In the first nine months of 1998, the volume of European M&A reached $522bn (pounds 312bn), 66 per cent higher than in the first nine months of 1997. However, in the third quarter, volume fell 24 per cent compared with the record-breaking second quarter, to $170bn from $222bn. This drop was driven primarily by a decline in the volume of deals valued at a minimum of $1bn, which fell 29 per cent on the quarter, from $159bn to $113bn, reflecting reductions in both the number of deals (which fell from 37 to 31), and their average size (down from $4.3bn to $3.6bn). The extreme volatility of the financial markets in the third quarter of the year must have played at least some part in slowing the pace.

However, there has been a revival in activity recently. Just this week, the German utility company, VIAG, proposed a merger with Alusuisse, the Swiss aluminium manufacturer.

Another feature of the recent turmoil in the markets was the collapse in the share prices of some of the most high profile of the European restructuring stories, such as Alcatel, Philips and Shell.
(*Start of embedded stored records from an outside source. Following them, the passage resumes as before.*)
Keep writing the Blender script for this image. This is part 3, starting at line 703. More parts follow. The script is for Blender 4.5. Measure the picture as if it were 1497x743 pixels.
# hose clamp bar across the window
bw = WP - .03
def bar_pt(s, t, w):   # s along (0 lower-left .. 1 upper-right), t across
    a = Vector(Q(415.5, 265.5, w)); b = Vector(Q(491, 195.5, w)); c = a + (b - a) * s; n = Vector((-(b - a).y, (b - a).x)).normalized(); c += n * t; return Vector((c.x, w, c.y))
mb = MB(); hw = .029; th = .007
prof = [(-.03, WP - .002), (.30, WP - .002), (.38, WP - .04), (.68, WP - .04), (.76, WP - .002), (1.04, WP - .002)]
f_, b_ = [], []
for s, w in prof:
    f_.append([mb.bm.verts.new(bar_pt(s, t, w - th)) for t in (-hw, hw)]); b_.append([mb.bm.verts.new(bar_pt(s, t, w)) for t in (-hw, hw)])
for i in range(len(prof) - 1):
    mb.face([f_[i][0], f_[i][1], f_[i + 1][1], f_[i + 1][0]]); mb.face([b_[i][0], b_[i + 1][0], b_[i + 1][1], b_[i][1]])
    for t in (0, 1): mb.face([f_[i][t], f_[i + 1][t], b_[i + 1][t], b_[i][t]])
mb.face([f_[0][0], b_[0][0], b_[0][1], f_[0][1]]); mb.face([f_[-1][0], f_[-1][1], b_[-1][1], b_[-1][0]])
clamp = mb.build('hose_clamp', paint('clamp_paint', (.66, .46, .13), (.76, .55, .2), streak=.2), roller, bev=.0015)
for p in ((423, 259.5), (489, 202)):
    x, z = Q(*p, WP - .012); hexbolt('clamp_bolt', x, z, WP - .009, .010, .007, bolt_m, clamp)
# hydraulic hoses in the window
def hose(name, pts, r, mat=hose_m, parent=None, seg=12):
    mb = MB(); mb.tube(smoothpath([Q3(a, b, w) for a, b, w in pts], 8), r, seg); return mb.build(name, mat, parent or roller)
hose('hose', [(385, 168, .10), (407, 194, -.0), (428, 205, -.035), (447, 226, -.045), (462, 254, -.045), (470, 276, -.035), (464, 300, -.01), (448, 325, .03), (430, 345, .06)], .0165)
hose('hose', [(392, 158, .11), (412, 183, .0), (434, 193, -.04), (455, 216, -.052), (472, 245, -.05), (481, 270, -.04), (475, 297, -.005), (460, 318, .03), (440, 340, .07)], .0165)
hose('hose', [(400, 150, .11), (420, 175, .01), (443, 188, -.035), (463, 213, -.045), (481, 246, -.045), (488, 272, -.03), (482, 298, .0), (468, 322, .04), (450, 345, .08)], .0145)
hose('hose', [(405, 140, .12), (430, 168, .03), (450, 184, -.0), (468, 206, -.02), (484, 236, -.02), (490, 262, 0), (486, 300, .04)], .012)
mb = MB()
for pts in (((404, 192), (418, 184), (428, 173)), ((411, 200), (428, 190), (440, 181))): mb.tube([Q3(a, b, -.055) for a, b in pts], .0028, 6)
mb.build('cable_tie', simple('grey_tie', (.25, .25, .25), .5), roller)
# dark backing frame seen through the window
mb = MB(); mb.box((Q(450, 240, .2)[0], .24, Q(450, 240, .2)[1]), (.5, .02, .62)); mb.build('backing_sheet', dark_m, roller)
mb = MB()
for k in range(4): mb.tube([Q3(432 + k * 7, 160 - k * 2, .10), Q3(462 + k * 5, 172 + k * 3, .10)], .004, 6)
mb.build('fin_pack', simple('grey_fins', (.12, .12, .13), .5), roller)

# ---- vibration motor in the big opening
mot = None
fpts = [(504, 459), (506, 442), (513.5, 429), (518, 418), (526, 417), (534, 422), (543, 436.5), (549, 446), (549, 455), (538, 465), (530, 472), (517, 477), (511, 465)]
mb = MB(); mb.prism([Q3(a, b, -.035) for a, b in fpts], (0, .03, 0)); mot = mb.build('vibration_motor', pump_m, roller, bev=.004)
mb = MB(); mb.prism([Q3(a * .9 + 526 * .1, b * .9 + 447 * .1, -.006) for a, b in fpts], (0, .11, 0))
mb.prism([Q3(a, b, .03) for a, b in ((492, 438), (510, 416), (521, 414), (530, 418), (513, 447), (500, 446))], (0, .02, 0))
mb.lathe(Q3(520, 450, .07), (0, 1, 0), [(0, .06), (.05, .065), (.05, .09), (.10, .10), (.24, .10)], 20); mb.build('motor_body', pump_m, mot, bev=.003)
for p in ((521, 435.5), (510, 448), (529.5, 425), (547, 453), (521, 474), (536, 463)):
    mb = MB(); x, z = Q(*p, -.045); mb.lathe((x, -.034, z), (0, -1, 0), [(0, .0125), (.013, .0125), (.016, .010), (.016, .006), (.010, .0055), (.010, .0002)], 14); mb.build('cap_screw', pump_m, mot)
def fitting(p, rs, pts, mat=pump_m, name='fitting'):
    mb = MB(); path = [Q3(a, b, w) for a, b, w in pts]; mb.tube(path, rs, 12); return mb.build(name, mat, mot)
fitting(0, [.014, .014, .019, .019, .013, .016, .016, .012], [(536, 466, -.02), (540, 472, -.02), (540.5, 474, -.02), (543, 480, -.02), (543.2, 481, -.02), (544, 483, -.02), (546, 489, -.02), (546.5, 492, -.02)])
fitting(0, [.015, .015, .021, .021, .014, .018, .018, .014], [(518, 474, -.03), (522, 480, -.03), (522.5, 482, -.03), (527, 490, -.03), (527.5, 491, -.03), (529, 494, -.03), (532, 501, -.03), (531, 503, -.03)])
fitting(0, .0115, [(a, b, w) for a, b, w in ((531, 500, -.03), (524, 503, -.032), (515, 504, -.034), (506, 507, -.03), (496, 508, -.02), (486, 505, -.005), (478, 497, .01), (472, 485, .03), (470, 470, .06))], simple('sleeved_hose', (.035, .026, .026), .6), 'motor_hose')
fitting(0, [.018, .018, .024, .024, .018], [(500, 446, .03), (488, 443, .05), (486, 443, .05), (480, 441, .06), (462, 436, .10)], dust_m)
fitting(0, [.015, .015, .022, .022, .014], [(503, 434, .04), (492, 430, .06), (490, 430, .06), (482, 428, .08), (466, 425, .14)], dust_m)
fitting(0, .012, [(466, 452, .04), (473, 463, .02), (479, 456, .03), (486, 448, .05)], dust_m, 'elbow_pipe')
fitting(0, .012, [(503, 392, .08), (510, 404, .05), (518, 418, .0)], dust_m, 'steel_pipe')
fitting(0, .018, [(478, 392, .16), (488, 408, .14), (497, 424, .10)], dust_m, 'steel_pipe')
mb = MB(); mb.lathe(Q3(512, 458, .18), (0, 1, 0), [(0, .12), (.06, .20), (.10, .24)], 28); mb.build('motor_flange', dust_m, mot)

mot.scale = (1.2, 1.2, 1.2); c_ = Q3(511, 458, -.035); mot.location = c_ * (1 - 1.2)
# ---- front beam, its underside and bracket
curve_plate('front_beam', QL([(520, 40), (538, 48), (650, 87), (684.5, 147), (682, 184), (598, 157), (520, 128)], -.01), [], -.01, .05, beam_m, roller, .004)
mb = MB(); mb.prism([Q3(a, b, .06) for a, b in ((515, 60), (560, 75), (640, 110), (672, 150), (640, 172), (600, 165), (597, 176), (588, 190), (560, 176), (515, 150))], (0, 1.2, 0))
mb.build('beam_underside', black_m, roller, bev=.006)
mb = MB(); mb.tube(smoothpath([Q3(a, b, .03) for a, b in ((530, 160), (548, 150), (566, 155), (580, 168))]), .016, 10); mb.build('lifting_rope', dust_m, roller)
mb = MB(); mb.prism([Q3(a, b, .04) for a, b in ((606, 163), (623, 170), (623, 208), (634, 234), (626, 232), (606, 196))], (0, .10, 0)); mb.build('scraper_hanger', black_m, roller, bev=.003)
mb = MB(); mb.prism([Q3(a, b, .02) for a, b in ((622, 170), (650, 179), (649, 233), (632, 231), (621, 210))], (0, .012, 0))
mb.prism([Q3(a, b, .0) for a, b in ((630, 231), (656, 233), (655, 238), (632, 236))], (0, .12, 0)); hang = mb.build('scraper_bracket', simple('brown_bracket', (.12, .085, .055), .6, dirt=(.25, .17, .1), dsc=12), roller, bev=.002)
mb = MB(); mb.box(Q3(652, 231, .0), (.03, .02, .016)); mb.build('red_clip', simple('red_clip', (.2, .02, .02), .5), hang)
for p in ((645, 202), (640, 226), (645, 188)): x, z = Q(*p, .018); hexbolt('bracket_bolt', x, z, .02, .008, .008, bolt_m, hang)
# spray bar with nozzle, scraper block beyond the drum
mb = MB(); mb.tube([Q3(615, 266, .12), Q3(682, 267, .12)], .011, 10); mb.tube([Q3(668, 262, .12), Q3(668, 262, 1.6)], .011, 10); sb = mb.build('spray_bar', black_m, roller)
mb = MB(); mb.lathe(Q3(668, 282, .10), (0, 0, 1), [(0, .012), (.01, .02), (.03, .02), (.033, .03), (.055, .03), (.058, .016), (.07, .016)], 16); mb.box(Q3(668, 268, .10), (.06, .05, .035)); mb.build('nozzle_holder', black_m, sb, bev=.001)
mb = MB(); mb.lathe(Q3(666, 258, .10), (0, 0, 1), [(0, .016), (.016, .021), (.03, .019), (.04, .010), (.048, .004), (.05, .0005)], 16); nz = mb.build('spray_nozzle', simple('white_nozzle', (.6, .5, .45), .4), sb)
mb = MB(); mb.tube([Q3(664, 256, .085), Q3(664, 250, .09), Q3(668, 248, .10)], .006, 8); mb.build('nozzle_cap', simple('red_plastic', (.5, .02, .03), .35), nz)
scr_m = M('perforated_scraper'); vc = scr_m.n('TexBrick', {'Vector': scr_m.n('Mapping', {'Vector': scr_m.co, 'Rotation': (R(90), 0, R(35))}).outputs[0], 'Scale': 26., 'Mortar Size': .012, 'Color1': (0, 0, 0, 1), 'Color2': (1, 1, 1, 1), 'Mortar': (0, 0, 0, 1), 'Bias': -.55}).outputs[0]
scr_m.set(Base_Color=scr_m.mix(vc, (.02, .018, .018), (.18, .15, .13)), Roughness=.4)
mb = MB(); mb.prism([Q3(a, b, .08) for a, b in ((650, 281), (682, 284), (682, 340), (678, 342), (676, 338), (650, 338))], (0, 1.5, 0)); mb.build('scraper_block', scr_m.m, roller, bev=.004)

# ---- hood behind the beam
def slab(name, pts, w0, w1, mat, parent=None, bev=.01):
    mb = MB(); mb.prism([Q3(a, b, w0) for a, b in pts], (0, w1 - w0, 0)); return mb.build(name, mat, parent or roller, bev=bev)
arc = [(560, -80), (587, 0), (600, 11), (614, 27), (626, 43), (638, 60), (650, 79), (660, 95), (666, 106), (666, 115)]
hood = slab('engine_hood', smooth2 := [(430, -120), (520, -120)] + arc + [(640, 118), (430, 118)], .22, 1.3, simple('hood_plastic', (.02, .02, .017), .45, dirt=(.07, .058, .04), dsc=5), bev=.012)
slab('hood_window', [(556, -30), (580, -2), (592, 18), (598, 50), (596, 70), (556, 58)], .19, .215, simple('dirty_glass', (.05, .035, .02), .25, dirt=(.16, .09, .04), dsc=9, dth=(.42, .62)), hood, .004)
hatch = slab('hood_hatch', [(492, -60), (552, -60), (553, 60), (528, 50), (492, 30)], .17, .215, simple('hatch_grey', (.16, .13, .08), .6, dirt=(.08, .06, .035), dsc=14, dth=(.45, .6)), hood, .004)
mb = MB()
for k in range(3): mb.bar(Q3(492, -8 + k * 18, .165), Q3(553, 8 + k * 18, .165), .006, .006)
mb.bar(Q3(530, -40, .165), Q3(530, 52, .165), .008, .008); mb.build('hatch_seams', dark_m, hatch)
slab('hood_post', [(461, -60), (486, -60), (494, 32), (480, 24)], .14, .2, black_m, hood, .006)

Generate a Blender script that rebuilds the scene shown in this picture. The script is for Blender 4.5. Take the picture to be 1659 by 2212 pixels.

Within a few weeks, these three companies had seen their share prices fall sharply as analysts slashed profit forecasts in the light of poor trading statements.

However, the one encouraging element of the corporate sector in recent weeks, from an investor's point of view, is that these companies appear to be redoubling their efforts to deliver value to shareholders.

After the sharp fall in its share price, Alcatel has announced a share buy-back programme and has said it is considering moving to quarterly reporting to improve transparency.

Similarly, since the announcement of a poor set of third-quarter results, Philips has announced the closure of a substantial portion of its European factories. Shell has also indicated its intention to accelerate its restructuring programme.

Gary Dugan is chief strategist for JP Morgan Securities in London.